The current version is not feature complete and will require further integration work before production deployment. In particular, any national-specific enrolment procedures must be implemented by the respective Member States or publishing parties.

[โ€“] helloyanis@furries.club 3 points 4 days ago (1 children)

@vapeloki I really don't get what you say with "there is no app". The repo is literally called " age verification Android application". It's not an SDK
Also, why shouldn't it matter what Ursula said?The part of the readme you linked me mentions "In particular, any national-specific enrolment procedures must be implemented by the respective Member States or publishing parties". This does not relate to the security of how data is stored.

"The current version is not feature complete", well, it's not what I'm complaining about. The thing is the feature that are there are not well made and use an approach that don't focus on security and privacy.

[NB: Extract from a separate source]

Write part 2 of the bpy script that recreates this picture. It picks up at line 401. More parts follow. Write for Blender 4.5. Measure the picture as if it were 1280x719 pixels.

Yes it's a demo but if they want people to base their implementation based on that, then every implemenation will be faulty. A demo is meant to DEMOnstrate how it's done. It never says anywhere it's a prototype and if it was so, they wouldn't brag about top notch security on their web page.

But anyways, you probably won't change your mind.

[โ€“] vapeloki@lemmy.world 1 points 3 days ago (1 children)

Ok, once again in slow: each country must implement their own app.

One for Germany, one for France and so on. Because it has to be tied into the ID card system of the country.

You can build the app in the repo but the app can not do any age verification without this integration. I even cited the fucking sentence from the readme.

[โ€“] helloyanis@furries.club 0 points 3 days ago (1 children)

@vapeloki The issue is, once again, not that the app allows you to bypass age verification or anything with how countries implement it. It's that the app makes it extremely easy to get the data and spoof someone else, while claiming it's secure and privacy focused while it is not.
A prectical example would be :
- Someone steals my phone
- They can access the app as they can bypass the PIN
- They can appear and act as myself on any platform that will use the system to verify
No matter how countries implement it or how the app is still "in development", I'm just saying that this current implementation is insecure and can be very easily hacked besides what is being said on the public spaces like the dedicated website and the twitter account of the president of the EU commission.
I will probably stop replying to this thread now as you keep telling me the same arguments and even when I demonstrate how I disagree with them, you keep repeating the same ones so I'll just stop wasting my time

[โ€“] vapeloki@lemmy.world 1 points 3 days ago

I don't say the code isn't sloppy and should never go live I. It's state.

I say: show me the app on the app store that you can download and use.

We are talking about security issues in a reference implementation.

We are not talking about an app. All this does is to spread fear and if this whole thing is not accepted by the Public because of this , what then? We land up in a privatisation scenario once again and then fuck privacy.

This state of the Codebase is fixable, but stop talking about it like it would be a released app. It is not.